Wenn deutsche Firmen Mitarbeiter nach Finnland entsenden und einer Branche mit entsprechendem finnischen Tarifvertrag angehören, gelten die Regelungen ebenfalls. Nicht selten gibt es in Finnland Tarifverträge für Sektoren, für die es in Deutschland keine gibt. Vor dem Entsenden der Mitarbeitenden empfiehlt sich daher eine genaue Prüfung. Unterstützung bietet die Deutsch-Finnische-Handelskammer (AHK Finnland).
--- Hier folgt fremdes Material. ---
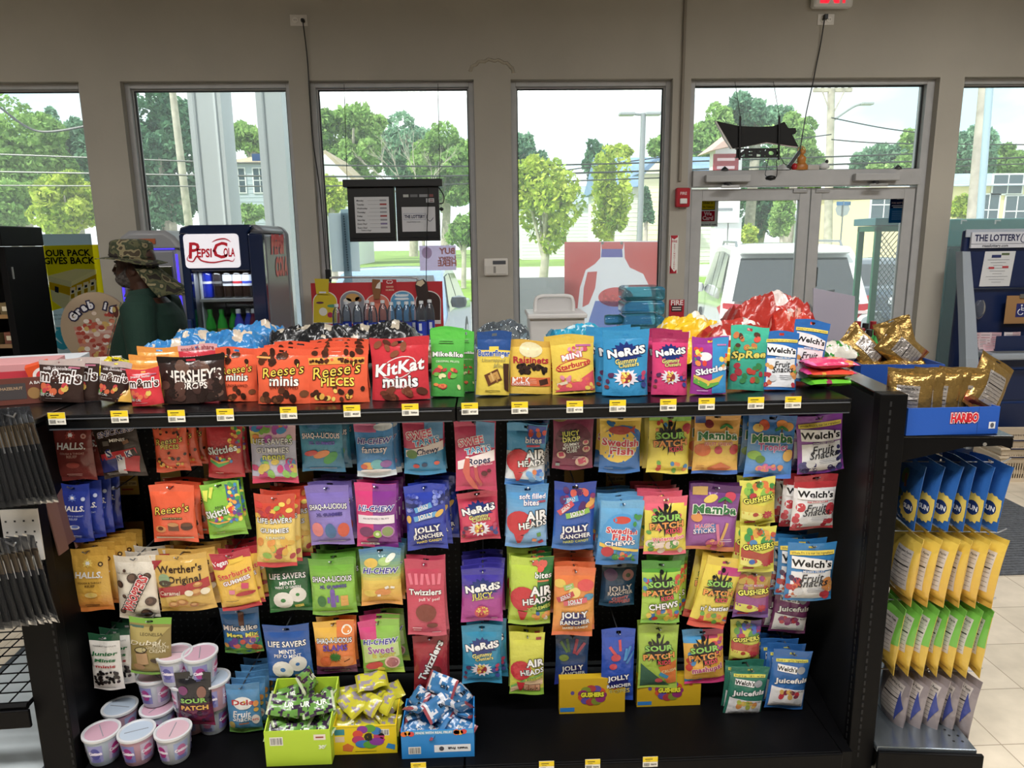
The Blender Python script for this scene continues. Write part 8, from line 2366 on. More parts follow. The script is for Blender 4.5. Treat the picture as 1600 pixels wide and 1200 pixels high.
# ---- stacked shopping baskets
bk0=aZ(1527,738,0)
BX, BYk=bk0.x, bk0.y-.10
def basket(z,lab,sign):
 t=thing('shopping_basket',lab,'basket',(BX+.22,BYk,z),rad(-4),'shopping baskets by the lottery desk')
 b=MB()
 W0, W1, D0, D1, Hh=.20, .235, .135, .165, .20
 cream='d3c3ab'
 b.box((-W0,-D0,0),(W0,D0,.006),cream)
 def rim(z,s_,t_):
  w_, d_=W0+(W1-W0)*s_, D0+(D1-D0)*s_
  b.box((-w_,-d_-.004,z),(w_,-d_+.004,z+t_),cream).box((-w_,d_-.004,z),(w_,d_+.004,z+t_),cream)
  b.box((-w_-.004,-d_,z),(-w_+.004,d_,z+t_),cream).box((w_-.004,-d_,z),(w_+.004,d_,z+t_),cream)
 rim(.0,0,.03);rim(.15,.75,.05)
 for k in range(26):
  u=-1+2*k/25
  for sy in(-1,1):
   b.add([(u*W0-.0035,sy*D0-.002,.02),(u*W0+.0035,sy*D0-.002,.02),(u*W0+.0035,sy*D0+.002,.02),(u*W0-.0035,sy*D0+.002,.02)]+[(u*W1*.97+s_*.0035,sy*(D0+.0225)+r_*.002,.155)for s_,r_ in((-1,-1),(1,-1),(1,1),(-1,1))],[(0,1,5,4),(1,2,6,5),(2,3,7,6),(3,0,4,7)],cream)
 for k in range(16):
  u=-1+2*k/15
  for sx in(-1,1):
   b.add([(sx*W0-.002,u*D0-.0035,.02),(sx*W0+.002,u*D0-.0035,.02),(sx*W0+.002,u*D0+.0035,.02),(sx*W0-.002,u*D0+.0035,.02)]+[(sx*(W0+.026)+s_*.002,u*D1*.97+r_*.0035,.155)for s_,r_ in((-1,-1),(1,-1),(1,1),(-1,1))],[(0,1,5,4),(1,2,6,5),(2,3,7,6),(3,0,4,7)],cream)
 bd=b.build('basket_body',M_SATIN,t,local=True)
 MB().box((-W1-.012,-D1-.012,.188),(W1+.012,-D1,.205),cream).box((-W1-.012,D1,.188),(W1+.012,D1+.012,.205),cream).box((-W1-.012,-D1,.188),(-W1,D1,.205),cream).box((W1,-D1,.188),(W1+.012,D1,.205),cream).build('rim',M_SATIN,t,bevel=.003,local=True)
 MB().tube([(-.18,-D1-.014,.198),(-.02,-D1-.016,.199),(.15,-D1-.014,.198)],.006,'1e2440',n=6).build('handle',M_SATIN,t,local=True)
 if sign:
  b=MB().box((-.03,-D0-.022,.045),(.19,-D0-.018,.135),'26285a')
  b.text('CAMEL',(.08,-D0-.0226,.105),.15,'e6d6c0',bold=.08,height=.024).text('Genuine Taste',(.06,-D0-.0226,.062),.13,'b8b0a8',shear=.2,bold=.02).disc((.09,-D0-.0224,.078),.02,.016,'d8a83a',n=10)
  b.build('front_card',M_CARD,t,local=True)
  b=MB().box((-W0-.022,-.09,.045),(-W0-.018,.07,.13),'26285a')
  b.text('CAMEL',(-W0-.0226,-.01,.105),.12,'e6d6c0',u=(0,-1,0),bold=.08,height=.022).text('Genuine Taste',(-W0-.0226,-.01,.065),.10,'b8b0a8',u=(0,-1,0),shear=.2,bold=.02)
  b.build('side_card',M_CARD,t,local=True)
 return t
basket(.0,'cream shopping basket at the bottom of the stack, with dark blue cards',True)
basket(.062,'cream shopping basket in the middle of the stack',False)
basket(.124,'topmost cream shopping basket of the stack',False)
# ---- grey entrance mat
m_mat=mat('ribbed_mat','5d6065',rough=.95,vary=.3,vscale=60,bump=.6,bscale=130)
b=MB()
mx0, my0, my1=1.9, 3.36, 5.2
b.box((mx0,my0,0.0005),(3.485,my1,.008),'5d6065')
for k in range(58):
 b.box((mx0+.01,my0+.02+k*.031,.008),(3.475,my0+.034+k*.031,.0105),'6a6d72')
tag(b.build('entrance_mat',m_mat),'grey ribbed entrance mat on the cream floor','mat')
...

Auslaufende Tarifverträge führen zu neuen Streiks

Im Winter 2024/2025 und im Frühjahr 2025 sind viele Tarifverträge ausgelaufen. Der Zentralverband der finnischen Gewerkschaften (SAK) veröffentlicht auf seiner Internetseite eine Liste der bereits ausgelaufenen oder zeitnah auslaufenden Tarifverträge. 

Im Rahmen der Tarifverhandlungen kommt es häufig zu Streiks im Land. Im Sommer 2024 reformierte die finnische Regierung das Streikrecht und schränkte Unterstützungs- und politische Streiks ein. Die finnische Wirtschaft erwartet bei den aktuellen Tarifverhandlungen höhere Lohnforderungen als üblich. Eine Übersicht über die aktuellen Streiks und Verhandlungen gibt es auf der SAK-Website.

Im März 2025 konnten Stellungnahmen zu einem neuen Gesetzesentwurf zur Verringerung des Kündigungsschutzes eingereicht werden. Der Entwurf wird dem finnischen Parlament im Juni 2025 vorgelegt werden.